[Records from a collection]
---------------

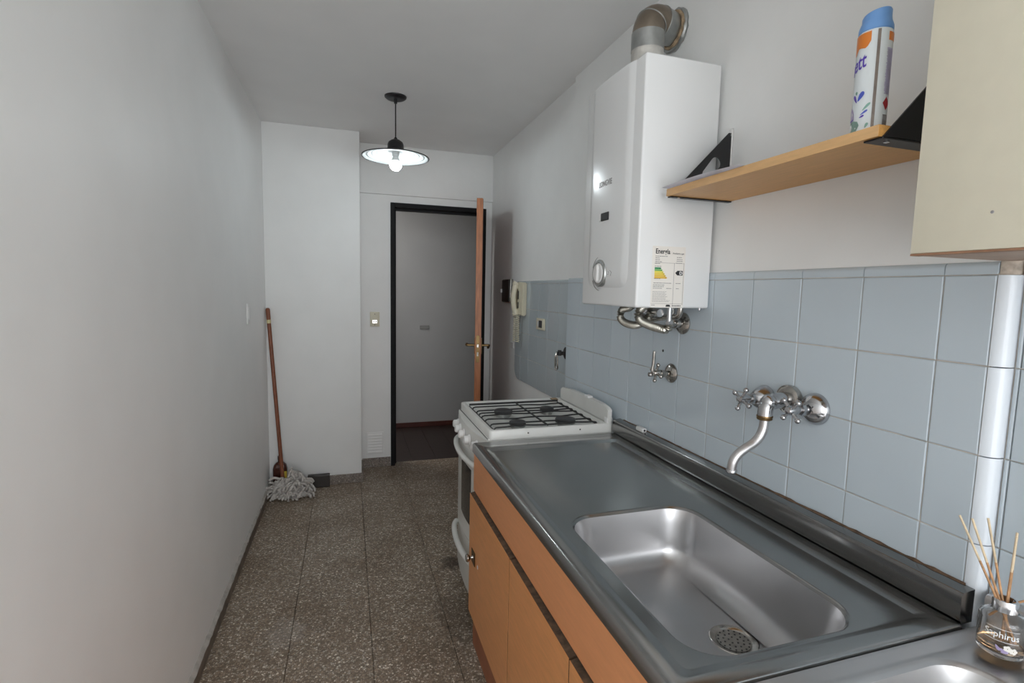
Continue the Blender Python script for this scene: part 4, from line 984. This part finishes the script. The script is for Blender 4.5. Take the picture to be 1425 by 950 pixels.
# ------------------------------------------------------------------ mop, bottle, box in the far left corner
mo = Vector((-.375, 3.385, 0))
mop = thing('string_mop', 'string mop with dark wooden handle leaning in the far left corner', 'mop', mo)
h0, h1 = Vector((-.402, 3.425, .10)), Vector((-.474, 3.497, 1.163))
tube_pts = [h0.lerp(h1, k / 10) - mo for k in range(11)]
finish('handle', tube(B(), tube_pts, [.0115] * 10 + [.0105], 14), 'wood', mop)
finish('handle_tip', lathe(B(), [(.0116, -.07), (.0125, -.06), (.0125, -.006), (.009, .003), (.001, .005)], h1 - mo, (h1 - h0), 16), 'wood', mop)
q = h0.lerp(h1, .925) - mo; finish('yellow_band', lathe(B(), [(.0123, -.011), (.0123, .011)], q, (h1 - h0), 16), mat('pale_band', (.62, .55, .30), .5), mop)
finish('mop_socket', lathe(B(), [(.016, -.05), (.018, -.03), (.015, -.005), (.0125, .01)], h0 - mo, (h1 - h0), 16), 'amber', mop)
bm = B()
for i in range(330):
    a = random.uniform(0, 2 * pi); rad = random.random() ** .5; v = random.random()
    cx, cy = .02 + .118 * rad * cos(a), -.012 + .064 * rad * sin(a)
    H = (.055 + .095 * max(0, 1 - rad ** 2)) * (.85 + .3 * (cx > .02))
    P0 = Vector((cx, cy, .014 + H * v)); d = Vector((random.uniform(-1, 1), random.uniform(-1, .6), random.uniform(-.9, .3))).normalized()
    L = random.uniform(.022, .045); P1 = P0 + d * L; P2 = P1 + (d + Vector((random.uniform(-.8, .8), random.uniform(-.8, .8), -.8))).normalized() * L * .7
    for q in (P1, P2): q.z = max(.010, q.z); q.x = max(-.112, q.x); q.y = max(-.10, min(.06, q.y))
    w = random.uniform(.0065, .0095); P = smooth_path([P0, P1, P2], 4)
    tube(bm, P, [w * (.75 + .25 * sin(pi * k / 8)) for k in range(len(P))], 7)
for tx, ty in ((.02, -.115), (-.085, -.085), (.125, -.05), (.15, -.01)):
    P = smooth_path([(tx * .6, ty * .5, .05), (tx * .85, ty * .8, .03), (tx, ty, .011)], 4); tube(bm, P, [.008 + .003 * sin(k * .8) for k in range(len(P))], 8)
finish('mop_yarn', bm, 'yarn', mop, 70, kind='stuff')
bt = thing('cleaner_bottle', 'small brown plastic bottle with yellow label behind the mop head', 'bottle', (-.422, 3.482, 0))
bm = B(); prof = [(.038, 0), (.041, .004), (.041, .15), (.036, .172), (.022, .188), (.012, .194), (.012, .21)]
loops(bm, [[(r * 1.0 * x / 1.0, r * .62 * y, z) for x, y in rrect(-1, 1, -1, 1, .5, 5)] for r, z in prof], True, True); finish('body', bm, 'amber', bt)
finish('cap', lathe(B(), [(.014, .208), (.014, .228), (.012, .231), (.001, .2312)], n=20), 'amber', bt)
finish('label', box(B(), .012, .0415, -.0262, -.025, .09, .135), 'yellow', bt)
bx = thing('plastic_box', 'low dark brown plastic box against the column baseboard beside mop', 'box', (-.185, 3.49, 0))
finish('shell', box(B(), -.075, .06, -.012, .022, 0, .083, .003, 2), 'brownbox', bx)
finish('lid', box(B(), -.073, .058, -.016, -.012, .006, .077, .0015, 1), 'brownbox', bx)
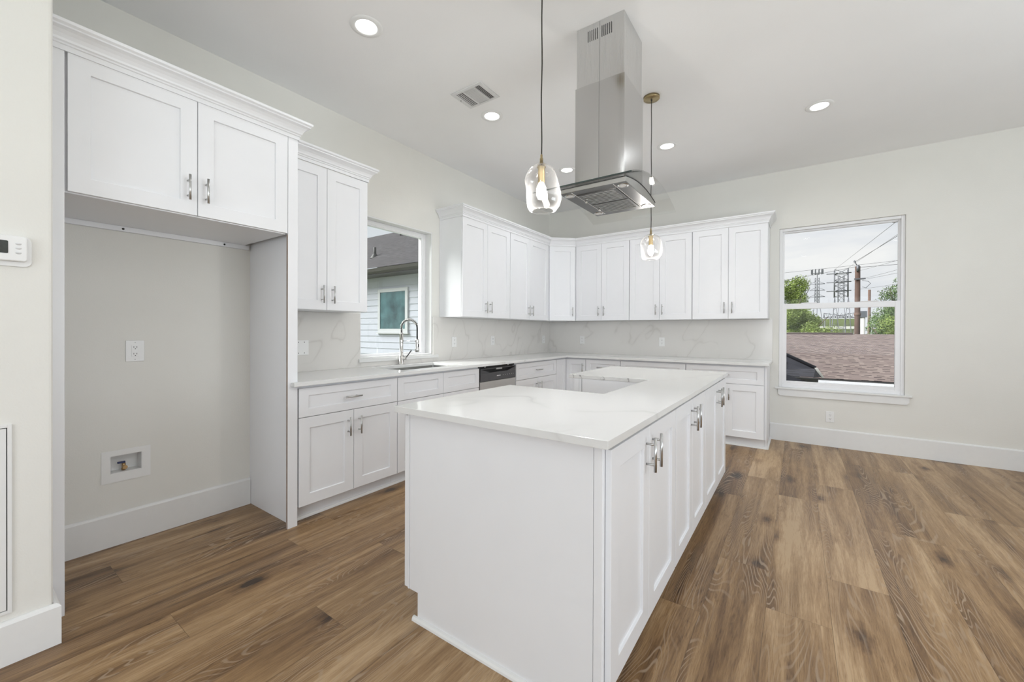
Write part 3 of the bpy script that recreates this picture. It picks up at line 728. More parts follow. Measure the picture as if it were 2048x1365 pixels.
root = thing('kitchen_faucet', 'tall brushed steel spring faucet behind the sink', 'faucet', (.072, -2.955, ZT))
b = MB(); b.lathe([(.0001, 0), (.030, 0), (.030, .006), (.024, .010), (.024, .085), (.020, .092), (.0165, .095), (.0165, .285), (.019, .288), (.019, .30), (.0001, .30)], n=24); b.build('column', 'chrome', root)
b = MB(); b.tube([(.0, .0, .055), (.030, .030, .062)], .017, 16); b.tube([(.028, .028, .062), (.034, .034, .063)], .019, 16); v = b.build('valve', 'chrome', root)
b = MB(); b.tube([(.034, .030, .066), (.070, .062, .135)], [.0045, .0055], 10); b.build('lever', 'slot', v)
# spout arc in direction towards the basin
dxy = Vector((.93, .15))
def arc(t_): # 0..1 from top of the column over and down
    a = math.pi*t_; R0 = .100
    return (dxy.x*(R0-R0*math.cos(a)), dxy.y*(R0-R0*math.cos(a)), .345+.082*math.sin(a))
path = [(0, 0, .30), (0, 0, .325)] + [arc(i/20) for i in range(21)] + [(dxy.x*.200, dxy.y*.200, .30), (dxy.x*.200, dxy.y*.200, .235)]
b = MB(); b.tube(path, .0068, 12); b.build('hose', 'black', root)
b = MB(); cpath = []
dense = []
P_ = [Vector(p) for p in ([(0, 0, .30), (0, 0, .325)] + [arc(i/40) for i in range(37)])]
Ls = [0]
for i in range(1, len(P_)): Ls.append(Ls[-1]+(P_[i]-P_[i-1]).length)
turns = 21; tot = Ls[-1]; NN = turns*14
side = Vector((-dxy.y, dxy.x, 0)).normalized()
for i in range(NN+1):
    s_ = tot*i/NN; j = max(k for k in range(len(Ls)) if Ls[k] <= s_+1e-9); j = min(j, len(P_)-2)
    q = P_[j].lerp(P_[j+1], (s_-Ls[j])/(Ls[j+1]-Ls[j])); d = (P_[j+1]-P_[j]).normalized(); nrm = side.cross(d).normalized()
    a = 2*math.pi*turns*i/NN; cpath.append(q+(side*math.cos(a)+nrm*math.sin(a))*.0125)
b.tube(cpath, .0023, 6); b.build('spring', 'chrome', root)
b = MB(); hx, hy = dxy.x*.200, dxy.y*.200
b.lathe([(.0001, .245), (.014, .245), (.016, .235), (.016, .165), (.020, .155), (.021, .130), (.016, .124), (.0001, .124)], c=(hx, hy, 0), n=20); sp = b.build('spray_head', 'nickel', root)
b = MB(); b.box((hx+.012, hy-.004, .17), (hx+.021, hy+.004, .20)); b.build('button', 'slot', sp)
b = MB(); b.tube([(.012, 0, .225), (hx-.014, hy, .225)], .0035, 8); b.lathe([(.019, .215), (.019, .235)], n=20); b.lathe([(.018, .215), (.018, .232)], c=(hx, hy, 0), n=20); b.build('holder_arm', 'chrome', root)

# ------------------------------------------------------------------ dishwasher
root = thing('dishwasher', 'built in dishwasher with dark console and steel door under the counter', 'dishwasher', (.595, -2.434, 0), Q)
Wd = .630
b = MB(); b.box((.004, .03, .09), (Wd-.002, .585, .870)); b.box((.0, .012, .10), (.012, .03, .872)); b.box((0, .010, .852), (Wd, .03, .8735)); b.build('tub', 'slot', root)
for x in (.10, .50): MB().box((x, .006, .856), (x+.02, .012, .868)).build('mounting_tab', 'nickel', root)
b = MB(); b.box((.014, -.010, .110), (Wd-.006, .028, .714)); b.build('door_panel', 'steel_dw', root, bevel=.004)
b = MB()
b.box((.014, -.014, .717), (Wd-.006, .028, .800))
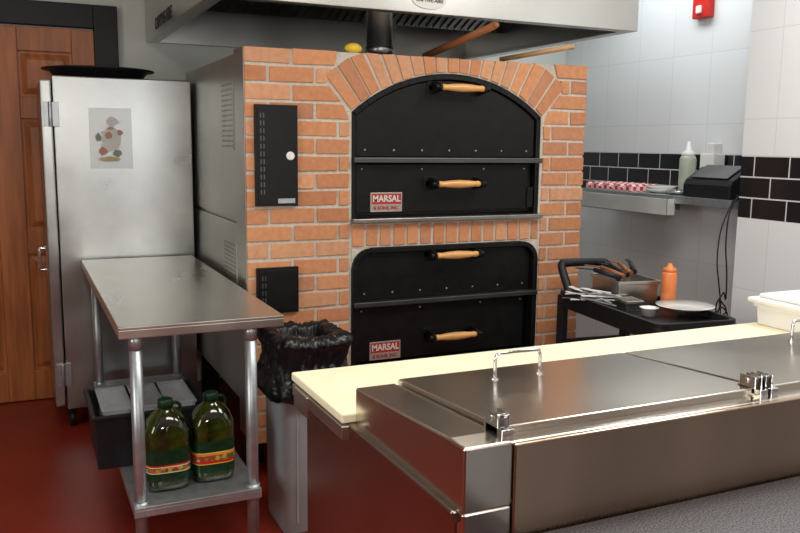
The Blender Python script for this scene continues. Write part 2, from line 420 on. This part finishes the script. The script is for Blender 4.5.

---------------

**Aim**
Scan the material and collect every line that contains "script".

**Task answer**
Continue the Blender Python script for this scene: part 4, from line 984. This part finishes the script. The script is for Blender 4.5. Take the picture to be 1425 by 950 pixels.
Write part 3 of the bpy script that recreates this picture. It picks up at line 728. More parts follow. Measure the picture as if it were 2048x1365 pixels.
The Blender Python script for this scene continues. Write part 2, from line 420 on. This part finishes the script. The script is for Blender 4.5.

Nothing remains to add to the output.